Without including the pictures, copy out every line below.

═════ DATA SEGMENT

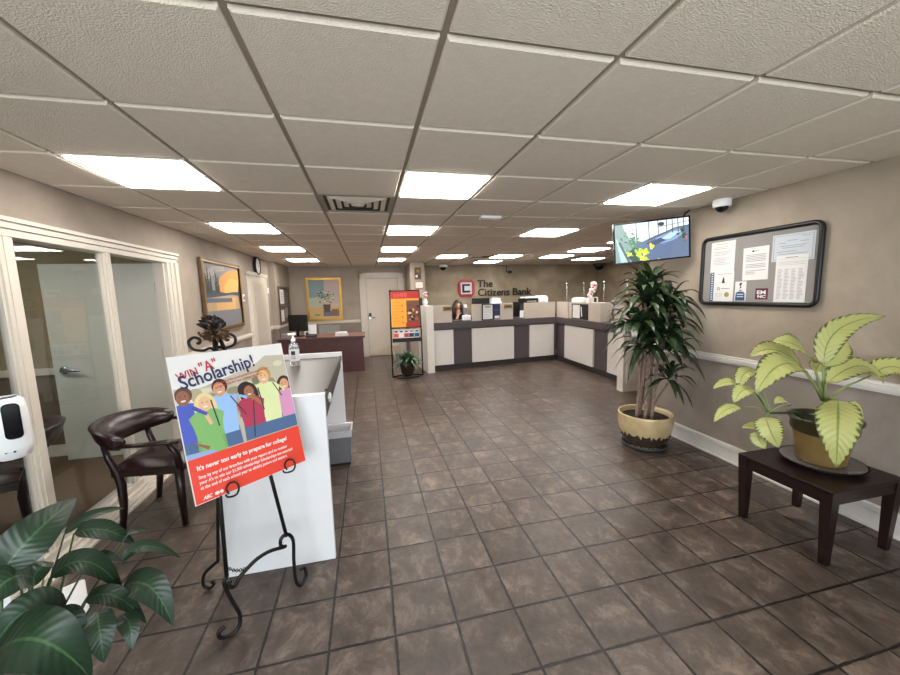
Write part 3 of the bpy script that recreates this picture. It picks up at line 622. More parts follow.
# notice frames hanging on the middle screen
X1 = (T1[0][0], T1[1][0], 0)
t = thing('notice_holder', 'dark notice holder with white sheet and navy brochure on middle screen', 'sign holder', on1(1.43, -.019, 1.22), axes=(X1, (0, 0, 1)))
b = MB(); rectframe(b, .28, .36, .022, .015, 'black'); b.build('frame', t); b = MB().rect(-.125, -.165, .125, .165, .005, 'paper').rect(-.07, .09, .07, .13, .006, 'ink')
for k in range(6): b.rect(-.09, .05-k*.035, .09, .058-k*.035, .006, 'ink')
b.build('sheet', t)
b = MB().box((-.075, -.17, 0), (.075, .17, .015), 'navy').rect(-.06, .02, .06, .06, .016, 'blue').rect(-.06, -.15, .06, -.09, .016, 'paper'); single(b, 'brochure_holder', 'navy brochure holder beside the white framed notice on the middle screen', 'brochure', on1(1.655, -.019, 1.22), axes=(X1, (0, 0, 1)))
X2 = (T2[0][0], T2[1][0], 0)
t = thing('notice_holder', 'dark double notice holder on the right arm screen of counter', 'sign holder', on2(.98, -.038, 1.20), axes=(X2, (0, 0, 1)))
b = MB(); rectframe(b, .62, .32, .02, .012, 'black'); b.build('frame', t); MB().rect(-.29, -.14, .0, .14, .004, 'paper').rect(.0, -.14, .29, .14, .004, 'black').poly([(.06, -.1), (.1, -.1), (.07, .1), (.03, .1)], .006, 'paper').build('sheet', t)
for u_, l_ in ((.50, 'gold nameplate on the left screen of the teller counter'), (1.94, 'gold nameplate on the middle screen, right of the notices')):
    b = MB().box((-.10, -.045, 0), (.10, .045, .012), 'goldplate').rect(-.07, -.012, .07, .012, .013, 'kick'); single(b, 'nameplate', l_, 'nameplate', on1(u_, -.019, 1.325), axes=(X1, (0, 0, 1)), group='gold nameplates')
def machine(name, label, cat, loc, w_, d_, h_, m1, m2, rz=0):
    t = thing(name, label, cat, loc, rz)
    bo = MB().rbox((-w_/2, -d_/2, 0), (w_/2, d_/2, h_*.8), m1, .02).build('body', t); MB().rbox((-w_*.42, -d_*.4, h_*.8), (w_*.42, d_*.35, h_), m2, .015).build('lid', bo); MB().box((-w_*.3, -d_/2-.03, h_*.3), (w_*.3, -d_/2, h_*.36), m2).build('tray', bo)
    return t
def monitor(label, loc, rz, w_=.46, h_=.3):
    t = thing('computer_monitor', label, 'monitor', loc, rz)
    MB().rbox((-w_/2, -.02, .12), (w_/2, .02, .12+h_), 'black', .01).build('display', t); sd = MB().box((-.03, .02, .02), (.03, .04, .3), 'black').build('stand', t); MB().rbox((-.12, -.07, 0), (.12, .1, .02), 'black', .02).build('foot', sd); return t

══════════

• _EXPECTED ANSWER_
Write part 3 of the bpy script that recreates this picture. It picks up at line 622. More parts follow.
# notice frames hanging on the middle screen
X1 = (T1[0][0], T1[1][0], 0)
t = thing('notice_holder', 'dark notice holder with white sheet and navy brochure on middle screen', 'sign holder', on1(1.43, -.019, 1.22), axes=(X1, (0, 0, 1)))
b = MB(); rectframe(b, .28, .36, .022, .015, 'black'); b.build('frame', t); b = MB().rect(-.125, -.165, .125, .165, .005, 'paper').rect(-.07, .09, .07, .13, .006, 'ink')
for k in range(6): b.rect(-.09, .05-k*.035, .09, .058-k*.035, .006, 'ink')
b.build('sheet', t)
b = MB().box((-.075, -.17, 0), (.075, .17, .015), 'navy').rect(-.06, .02, .06, .06, .016, 'blue').rect(-.06, -.15, .06, -.09, .016, 'paper'); single(b, 'brochure_holder', 'navy brochure holder beside the white framed notice on the middle screen', 'brochure', on1(1.655, -.019, 1.22), axes=(X1, (0, 0, 1)))
X2 = (T2[0][0], T2[1][0], 0)
t = thing('notice_holder', 'dark double notice holder on the right arm screen of counter', 'sign holder', on2(.98, -.038, 1.20), axes=(X2, (0, 0, 1)))
b = MB(); rectframe(b, .62, .32, .02, .012, 'black'); b.build('frame', t); MB().rect(-.29, -.14, .0, .14, .004, 'paper').rect(.0, -.14, .29, .14, .004, 'black').poly([(.06, -.1), (.1, -.1), (.07, .1), (.03, .1)], .006, 'paper').build('sheet', t)
for u_, l_ in ((.50, 'gold nameplate on the left screen of the teller counter'), (1.94, 'gold nameplate on the middle screen, right of the notices')):
    b = MB().box((-.10, -.045, 0), (.10, .045, .012), 'goldplate').rect(-.07, -.012, .07, .012, .013, 'kick'); single(b, 'nameplate', l_, 'nameplate', on1(u_, -.019, 1.325), axes=(X1, (0, 0, 1)), group='gold nameplates')
def machine(name, label, cat, loc, w_, d_, h_, m1, m2, rz=0):
    t = thing(name, label, cat, loc, rz)
    bo = MB().rbox((-w_/2, -d_/2, 0), (w_/2, d_/2, h_*.8), m1, .02).build('body', t); MB().rbox((-w_*.42, -d_*.4, h_*.8), (w_*.42, d_*.35, h_), m2, .015).build('lid', bo); MB().box((-w_*.3, -d_/2-.03, h_*.3), (w_*.3, -d_/2, h_*.36), m2).build('tray', bo)
    return t
def monitor(label, loc, rz, w_=.46, h_=.3):
    t = thing('computer_monitor', label, 'monitor', loc, rz)
    MB().rbox((-w_/2, -.02, .12), (w_/2, .02, .12+h_), 'black', .01).build('display', t); sd = MB().box((-.03, .02, .02), (.03, .04, .3), 'black').build('stand', t); MB().rbox((-.12, -.07, 0), (.12, .1, .02), 'black', .02).build('foot', sd); return t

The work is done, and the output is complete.